Kenya: Chelsea Suitor's Story Stirs Interest

Godwin Chepkurgor (file photo).

Nairobi — Telephone calls over an exclusive story of a Nakuru nominated councillor, who wanted to marry Bill Clinton's daughter Chelsea, jammed The Standard yesterday.

Journalists working for foreign media houses in the country called the writer in Bomet wanting to verify the authenticity of the story on the love-struck civic leader.

Officials from the American Embassy also called asking for the contacts of councillor Godwin Chepkurgor of Nakuru County Council.

The embassy staff also wanted to establish whether Chepkurgor had travelled to Nairobi to meet Clinton, who is visiting the country as part of his tour of selected African countries.

A Journalist from the New York Times, wanted the contacts of the councillor, asking whether the interview with him had been conducted face to face or on telephone.

Another journalist with the French News Agency called making similar inquiries on the whereabouts of the councillor.
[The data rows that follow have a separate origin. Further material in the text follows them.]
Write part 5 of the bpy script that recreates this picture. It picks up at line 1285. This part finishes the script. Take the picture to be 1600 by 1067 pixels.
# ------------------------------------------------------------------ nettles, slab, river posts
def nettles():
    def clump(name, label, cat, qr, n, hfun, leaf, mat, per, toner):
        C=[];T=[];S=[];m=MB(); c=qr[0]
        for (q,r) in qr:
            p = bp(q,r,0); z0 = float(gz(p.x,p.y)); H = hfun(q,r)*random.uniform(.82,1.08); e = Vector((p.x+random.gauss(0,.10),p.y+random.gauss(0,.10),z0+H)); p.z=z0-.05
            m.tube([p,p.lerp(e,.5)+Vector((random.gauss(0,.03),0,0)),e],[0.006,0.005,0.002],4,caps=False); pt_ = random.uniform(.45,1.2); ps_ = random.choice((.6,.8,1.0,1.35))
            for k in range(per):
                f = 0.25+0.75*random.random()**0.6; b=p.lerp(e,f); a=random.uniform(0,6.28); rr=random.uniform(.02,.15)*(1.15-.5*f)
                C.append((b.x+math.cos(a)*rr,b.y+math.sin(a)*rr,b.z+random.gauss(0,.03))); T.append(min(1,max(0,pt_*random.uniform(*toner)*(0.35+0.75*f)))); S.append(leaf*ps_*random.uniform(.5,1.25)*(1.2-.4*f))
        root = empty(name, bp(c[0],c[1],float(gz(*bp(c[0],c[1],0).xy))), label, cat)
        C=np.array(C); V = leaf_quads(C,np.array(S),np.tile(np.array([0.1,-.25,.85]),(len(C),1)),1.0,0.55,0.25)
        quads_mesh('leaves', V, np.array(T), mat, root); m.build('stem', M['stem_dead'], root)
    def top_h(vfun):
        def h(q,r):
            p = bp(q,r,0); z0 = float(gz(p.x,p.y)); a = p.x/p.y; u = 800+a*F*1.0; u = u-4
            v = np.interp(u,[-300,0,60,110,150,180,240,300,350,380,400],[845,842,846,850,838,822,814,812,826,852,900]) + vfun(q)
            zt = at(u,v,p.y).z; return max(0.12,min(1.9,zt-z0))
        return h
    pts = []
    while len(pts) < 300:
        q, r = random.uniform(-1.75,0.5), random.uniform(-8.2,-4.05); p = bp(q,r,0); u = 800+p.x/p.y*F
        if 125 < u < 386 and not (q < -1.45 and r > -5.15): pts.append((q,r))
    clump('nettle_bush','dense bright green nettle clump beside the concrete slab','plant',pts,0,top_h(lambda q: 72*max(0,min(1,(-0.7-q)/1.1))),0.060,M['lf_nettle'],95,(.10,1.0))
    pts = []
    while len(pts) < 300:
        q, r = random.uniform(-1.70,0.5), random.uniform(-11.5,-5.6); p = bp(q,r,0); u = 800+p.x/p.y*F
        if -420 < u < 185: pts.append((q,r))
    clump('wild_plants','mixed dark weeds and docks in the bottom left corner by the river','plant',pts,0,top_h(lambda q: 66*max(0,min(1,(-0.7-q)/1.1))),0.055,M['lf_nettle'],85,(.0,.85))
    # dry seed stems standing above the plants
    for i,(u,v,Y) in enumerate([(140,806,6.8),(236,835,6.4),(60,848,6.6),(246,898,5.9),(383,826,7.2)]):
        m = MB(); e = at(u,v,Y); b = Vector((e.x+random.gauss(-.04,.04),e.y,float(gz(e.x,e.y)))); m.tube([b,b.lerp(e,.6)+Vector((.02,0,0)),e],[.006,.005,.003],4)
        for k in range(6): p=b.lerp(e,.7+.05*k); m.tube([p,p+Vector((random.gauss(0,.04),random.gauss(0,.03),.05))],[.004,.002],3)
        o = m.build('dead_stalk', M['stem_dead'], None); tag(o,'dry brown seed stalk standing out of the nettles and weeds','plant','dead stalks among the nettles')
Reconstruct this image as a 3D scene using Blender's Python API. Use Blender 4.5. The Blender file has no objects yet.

A reporter who said he worked with a Japanese news agency said he wanted to make a follow-up on the story and interview the councillor.

Chepkurgor amazed security chiefs in the country and the Ministry of Foreign Affairs officials when he wrote a letter to Clinton, who had just completed his tour of the East African region, offering himself as a suitor for Chelsea.

He offered 20 head of beef cattle and 40 goats as dowry and named his referees as former President Moi, Maendeleo ya Wanawake national chairlady Zipporah Kittony, Chepkoilel campus Principal Prof Margaret Kamar and two of his college mates.

National Security Intelligence officers went knocking on his doors and interviewed his relatives and friends as they did a background check on him.

And yesterday Chepkurgor said a number of foreign media houses in the country had called and asked him to visit their offices in Nairobi for an interview.

The councilor, who spoke to The Standard from Nakuru, said the journalists also asked him when the interview we carried was granted and where.

Chepkurgor said he had nothing to hide on the issue and that he would co-operate.

"If it is an interview over the story that these people want, then I can still re-tell it as it was."

There is nothing new or fishy about it," he said.